▶ _What needs to be done_
Repeat exactly what appears from the opening line of the listing to the line with "small_things()", inclusive.

------ Information shown

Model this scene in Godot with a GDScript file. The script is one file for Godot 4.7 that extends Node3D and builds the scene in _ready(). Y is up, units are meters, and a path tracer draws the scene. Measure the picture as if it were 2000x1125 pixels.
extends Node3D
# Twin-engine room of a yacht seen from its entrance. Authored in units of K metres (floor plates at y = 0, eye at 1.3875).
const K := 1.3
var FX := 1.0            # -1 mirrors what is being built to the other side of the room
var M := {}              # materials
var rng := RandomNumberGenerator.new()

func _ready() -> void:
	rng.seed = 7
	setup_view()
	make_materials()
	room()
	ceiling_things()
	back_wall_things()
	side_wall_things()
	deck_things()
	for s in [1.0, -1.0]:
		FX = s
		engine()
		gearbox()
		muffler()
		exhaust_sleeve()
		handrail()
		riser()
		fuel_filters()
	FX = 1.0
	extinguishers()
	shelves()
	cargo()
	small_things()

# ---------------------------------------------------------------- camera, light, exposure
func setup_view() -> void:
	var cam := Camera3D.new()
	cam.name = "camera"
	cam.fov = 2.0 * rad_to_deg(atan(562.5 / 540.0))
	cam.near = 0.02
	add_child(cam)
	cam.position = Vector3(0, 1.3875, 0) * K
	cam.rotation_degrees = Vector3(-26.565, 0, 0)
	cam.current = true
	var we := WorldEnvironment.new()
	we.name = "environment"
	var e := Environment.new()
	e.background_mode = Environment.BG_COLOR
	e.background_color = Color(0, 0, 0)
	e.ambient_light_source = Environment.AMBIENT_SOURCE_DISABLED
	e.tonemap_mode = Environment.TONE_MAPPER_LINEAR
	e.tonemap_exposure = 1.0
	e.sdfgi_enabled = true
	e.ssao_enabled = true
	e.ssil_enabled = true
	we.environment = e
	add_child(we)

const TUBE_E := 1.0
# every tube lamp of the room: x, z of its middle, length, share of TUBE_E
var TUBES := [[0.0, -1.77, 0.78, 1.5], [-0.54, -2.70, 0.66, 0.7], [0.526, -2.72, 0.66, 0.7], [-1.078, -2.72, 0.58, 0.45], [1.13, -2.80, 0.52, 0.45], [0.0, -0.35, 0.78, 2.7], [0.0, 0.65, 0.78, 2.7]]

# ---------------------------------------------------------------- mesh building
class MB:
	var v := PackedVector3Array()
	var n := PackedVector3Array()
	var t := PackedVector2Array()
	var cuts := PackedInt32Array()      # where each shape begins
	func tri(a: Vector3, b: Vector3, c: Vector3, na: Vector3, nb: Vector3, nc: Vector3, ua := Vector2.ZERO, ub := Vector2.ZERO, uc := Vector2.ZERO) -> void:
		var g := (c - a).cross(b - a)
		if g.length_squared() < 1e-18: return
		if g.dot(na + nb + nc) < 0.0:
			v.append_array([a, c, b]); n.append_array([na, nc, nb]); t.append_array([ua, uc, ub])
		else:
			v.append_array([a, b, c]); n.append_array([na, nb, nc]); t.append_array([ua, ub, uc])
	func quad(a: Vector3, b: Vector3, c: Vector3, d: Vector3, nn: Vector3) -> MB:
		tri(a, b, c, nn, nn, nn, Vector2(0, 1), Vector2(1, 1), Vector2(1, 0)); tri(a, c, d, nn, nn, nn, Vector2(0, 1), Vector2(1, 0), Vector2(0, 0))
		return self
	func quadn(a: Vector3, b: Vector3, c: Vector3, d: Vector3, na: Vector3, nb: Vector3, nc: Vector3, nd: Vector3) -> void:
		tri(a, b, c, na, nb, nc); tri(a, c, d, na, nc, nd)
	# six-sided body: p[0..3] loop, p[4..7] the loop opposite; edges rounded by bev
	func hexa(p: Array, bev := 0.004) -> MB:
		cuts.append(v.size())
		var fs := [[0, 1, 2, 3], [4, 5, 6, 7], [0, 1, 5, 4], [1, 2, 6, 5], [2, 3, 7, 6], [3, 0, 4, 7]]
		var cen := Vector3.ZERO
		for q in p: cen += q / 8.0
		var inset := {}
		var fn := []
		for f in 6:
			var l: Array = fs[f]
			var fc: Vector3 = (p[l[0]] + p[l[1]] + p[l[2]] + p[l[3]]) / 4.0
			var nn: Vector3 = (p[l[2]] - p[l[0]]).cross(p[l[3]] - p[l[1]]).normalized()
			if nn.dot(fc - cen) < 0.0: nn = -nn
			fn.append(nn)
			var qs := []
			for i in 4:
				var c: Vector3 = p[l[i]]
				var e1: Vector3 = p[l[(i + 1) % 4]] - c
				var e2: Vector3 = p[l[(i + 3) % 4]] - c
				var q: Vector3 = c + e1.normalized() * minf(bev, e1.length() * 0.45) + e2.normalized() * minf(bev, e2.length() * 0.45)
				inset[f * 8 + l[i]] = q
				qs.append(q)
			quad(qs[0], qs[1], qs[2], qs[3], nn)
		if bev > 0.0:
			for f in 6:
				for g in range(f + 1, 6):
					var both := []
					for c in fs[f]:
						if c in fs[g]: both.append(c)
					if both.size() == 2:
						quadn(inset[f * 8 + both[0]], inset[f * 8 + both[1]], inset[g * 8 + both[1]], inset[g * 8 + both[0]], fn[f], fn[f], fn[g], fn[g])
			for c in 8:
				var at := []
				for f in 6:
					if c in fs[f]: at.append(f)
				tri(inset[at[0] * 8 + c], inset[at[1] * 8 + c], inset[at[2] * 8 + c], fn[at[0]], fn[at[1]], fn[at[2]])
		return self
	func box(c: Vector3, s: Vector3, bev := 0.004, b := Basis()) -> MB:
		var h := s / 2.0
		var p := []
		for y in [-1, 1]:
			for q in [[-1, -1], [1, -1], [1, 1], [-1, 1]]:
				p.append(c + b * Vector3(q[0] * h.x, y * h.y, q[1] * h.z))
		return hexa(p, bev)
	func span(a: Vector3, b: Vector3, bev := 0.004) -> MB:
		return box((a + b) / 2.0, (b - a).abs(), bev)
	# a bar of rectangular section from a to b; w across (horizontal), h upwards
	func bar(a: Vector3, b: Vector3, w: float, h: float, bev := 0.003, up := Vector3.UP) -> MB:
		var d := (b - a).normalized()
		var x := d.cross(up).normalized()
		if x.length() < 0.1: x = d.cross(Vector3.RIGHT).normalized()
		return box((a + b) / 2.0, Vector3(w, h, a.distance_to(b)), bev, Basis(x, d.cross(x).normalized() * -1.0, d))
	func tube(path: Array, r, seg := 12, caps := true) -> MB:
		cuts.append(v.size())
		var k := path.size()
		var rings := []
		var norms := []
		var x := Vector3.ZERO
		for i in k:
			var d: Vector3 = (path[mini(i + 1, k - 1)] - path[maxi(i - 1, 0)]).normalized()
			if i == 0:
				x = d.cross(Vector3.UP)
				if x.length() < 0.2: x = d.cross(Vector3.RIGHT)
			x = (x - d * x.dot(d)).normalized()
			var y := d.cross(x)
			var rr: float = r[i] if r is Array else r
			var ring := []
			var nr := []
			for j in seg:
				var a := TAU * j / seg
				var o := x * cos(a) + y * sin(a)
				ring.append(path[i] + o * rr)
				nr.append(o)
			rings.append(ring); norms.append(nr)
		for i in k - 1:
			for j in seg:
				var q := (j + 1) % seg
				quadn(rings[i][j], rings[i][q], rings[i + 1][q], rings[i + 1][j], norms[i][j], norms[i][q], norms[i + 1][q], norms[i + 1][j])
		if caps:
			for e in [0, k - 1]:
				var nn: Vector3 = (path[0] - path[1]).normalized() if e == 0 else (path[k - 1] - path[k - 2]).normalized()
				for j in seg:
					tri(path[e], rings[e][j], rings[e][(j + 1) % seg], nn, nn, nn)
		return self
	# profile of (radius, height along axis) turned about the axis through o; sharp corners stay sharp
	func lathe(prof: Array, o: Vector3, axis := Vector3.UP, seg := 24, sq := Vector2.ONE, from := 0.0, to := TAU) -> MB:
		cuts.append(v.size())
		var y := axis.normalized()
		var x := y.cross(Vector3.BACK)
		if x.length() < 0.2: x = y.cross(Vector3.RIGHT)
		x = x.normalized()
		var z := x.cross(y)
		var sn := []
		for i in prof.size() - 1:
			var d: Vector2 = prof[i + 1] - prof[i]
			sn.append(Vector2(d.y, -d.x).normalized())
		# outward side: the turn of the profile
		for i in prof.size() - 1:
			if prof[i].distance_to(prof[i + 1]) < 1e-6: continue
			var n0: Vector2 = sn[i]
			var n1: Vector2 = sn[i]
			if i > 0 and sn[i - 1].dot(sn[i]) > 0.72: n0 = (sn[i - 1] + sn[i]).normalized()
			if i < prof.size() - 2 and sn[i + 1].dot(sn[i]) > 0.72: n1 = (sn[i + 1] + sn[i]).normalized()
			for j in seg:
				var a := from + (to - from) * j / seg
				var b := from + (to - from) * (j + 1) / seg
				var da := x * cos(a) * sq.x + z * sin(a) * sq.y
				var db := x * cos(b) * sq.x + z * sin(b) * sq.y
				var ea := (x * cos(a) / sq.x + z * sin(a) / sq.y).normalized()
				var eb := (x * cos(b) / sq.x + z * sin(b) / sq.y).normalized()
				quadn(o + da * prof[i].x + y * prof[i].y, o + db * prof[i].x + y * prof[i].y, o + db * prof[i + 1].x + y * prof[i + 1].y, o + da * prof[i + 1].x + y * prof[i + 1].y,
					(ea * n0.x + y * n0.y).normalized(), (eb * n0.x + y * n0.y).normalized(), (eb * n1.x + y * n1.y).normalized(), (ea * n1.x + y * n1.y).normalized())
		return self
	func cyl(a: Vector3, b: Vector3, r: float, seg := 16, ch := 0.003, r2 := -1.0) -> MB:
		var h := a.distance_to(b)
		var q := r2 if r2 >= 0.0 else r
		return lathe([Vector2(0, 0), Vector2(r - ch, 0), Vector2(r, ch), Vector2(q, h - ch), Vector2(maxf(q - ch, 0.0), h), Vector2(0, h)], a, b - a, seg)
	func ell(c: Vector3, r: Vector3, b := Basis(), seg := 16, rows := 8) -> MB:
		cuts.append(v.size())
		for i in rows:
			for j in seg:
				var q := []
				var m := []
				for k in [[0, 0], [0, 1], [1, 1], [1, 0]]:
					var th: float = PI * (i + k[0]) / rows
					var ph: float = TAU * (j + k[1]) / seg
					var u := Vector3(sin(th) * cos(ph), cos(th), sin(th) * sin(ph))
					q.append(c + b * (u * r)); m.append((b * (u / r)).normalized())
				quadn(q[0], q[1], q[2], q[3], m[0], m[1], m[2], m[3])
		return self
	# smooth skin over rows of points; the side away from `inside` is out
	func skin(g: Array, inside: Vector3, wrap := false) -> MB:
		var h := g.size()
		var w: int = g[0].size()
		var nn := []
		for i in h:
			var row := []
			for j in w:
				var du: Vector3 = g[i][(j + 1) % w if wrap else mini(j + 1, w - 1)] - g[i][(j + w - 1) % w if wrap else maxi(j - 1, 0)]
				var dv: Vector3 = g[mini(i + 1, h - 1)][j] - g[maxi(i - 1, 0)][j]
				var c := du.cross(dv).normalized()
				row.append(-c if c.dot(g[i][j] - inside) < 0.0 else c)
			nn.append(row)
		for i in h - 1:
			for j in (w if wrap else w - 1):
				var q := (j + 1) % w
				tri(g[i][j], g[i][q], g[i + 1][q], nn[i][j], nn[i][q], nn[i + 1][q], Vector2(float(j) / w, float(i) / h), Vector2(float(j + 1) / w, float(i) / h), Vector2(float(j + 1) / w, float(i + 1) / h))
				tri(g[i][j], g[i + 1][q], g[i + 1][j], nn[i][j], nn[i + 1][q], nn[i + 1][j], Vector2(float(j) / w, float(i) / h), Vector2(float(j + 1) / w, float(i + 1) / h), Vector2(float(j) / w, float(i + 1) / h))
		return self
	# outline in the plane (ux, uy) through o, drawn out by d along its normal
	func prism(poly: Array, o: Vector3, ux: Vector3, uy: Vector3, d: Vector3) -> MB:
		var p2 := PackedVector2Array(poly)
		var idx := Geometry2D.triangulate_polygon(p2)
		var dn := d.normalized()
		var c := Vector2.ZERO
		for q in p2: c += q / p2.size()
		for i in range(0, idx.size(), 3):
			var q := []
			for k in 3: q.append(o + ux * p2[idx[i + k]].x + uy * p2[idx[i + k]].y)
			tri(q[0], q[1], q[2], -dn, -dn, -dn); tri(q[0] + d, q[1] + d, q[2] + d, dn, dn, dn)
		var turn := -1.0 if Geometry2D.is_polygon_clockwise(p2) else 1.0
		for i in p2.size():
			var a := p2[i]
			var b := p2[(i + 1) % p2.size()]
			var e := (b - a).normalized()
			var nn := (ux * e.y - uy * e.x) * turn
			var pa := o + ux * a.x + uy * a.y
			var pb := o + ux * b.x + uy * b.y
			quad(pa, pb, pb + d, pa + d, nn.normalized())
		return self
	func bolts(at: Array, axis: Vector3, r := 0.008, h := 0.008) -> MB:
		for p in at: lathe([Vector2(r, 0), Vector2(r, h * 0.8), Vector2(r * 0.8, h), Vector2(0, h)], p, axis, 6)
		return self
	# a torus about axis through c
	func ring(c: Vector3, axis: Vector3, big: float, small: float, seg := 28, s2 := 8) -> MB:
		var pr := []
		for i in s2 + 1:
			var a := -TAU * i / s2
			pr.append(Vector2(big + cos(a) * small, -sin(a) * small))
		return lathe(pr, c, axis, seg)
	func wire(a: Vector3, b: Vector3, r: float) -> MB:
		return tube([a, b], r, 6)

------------

▶ _Result below_
Model this scene in Godot with a GDScript file. The script is one file for Godot 4.7 that extends Node3D and builds the scene in _ready(). Y is up, units are meters, and a path tracer draws the scene. Measure the picture as if it were 2000x1125 pixels.
extends Node3D
# Twin-engine room of a yacht seen from its entrance. Authored in units of K metres (floor plates at y = 0, eye at 1.3875).
const K := 1.3
var FX := 1.0            # -1 mirrors what is being built to the other side of the room
var M := {}              # materials
var rng := RandomNumberGenerator.new()

func _ready() -> void:
	rng.seed = 7
	setup_view()
	make_materials()
	room()
	ceiling_things()
	back_wall_things()
	side_wall_things()
	deck_things()
	for s in [1.0, -1.0]:
		FX = s
		engine()
		gearbox()
		muffler()
		exhaust_sleeve()
		handrail()
		riser()
		fuel_filters()
	FX = 1.0
	extinguishers()
	shelves()
	cargo()
	small_things()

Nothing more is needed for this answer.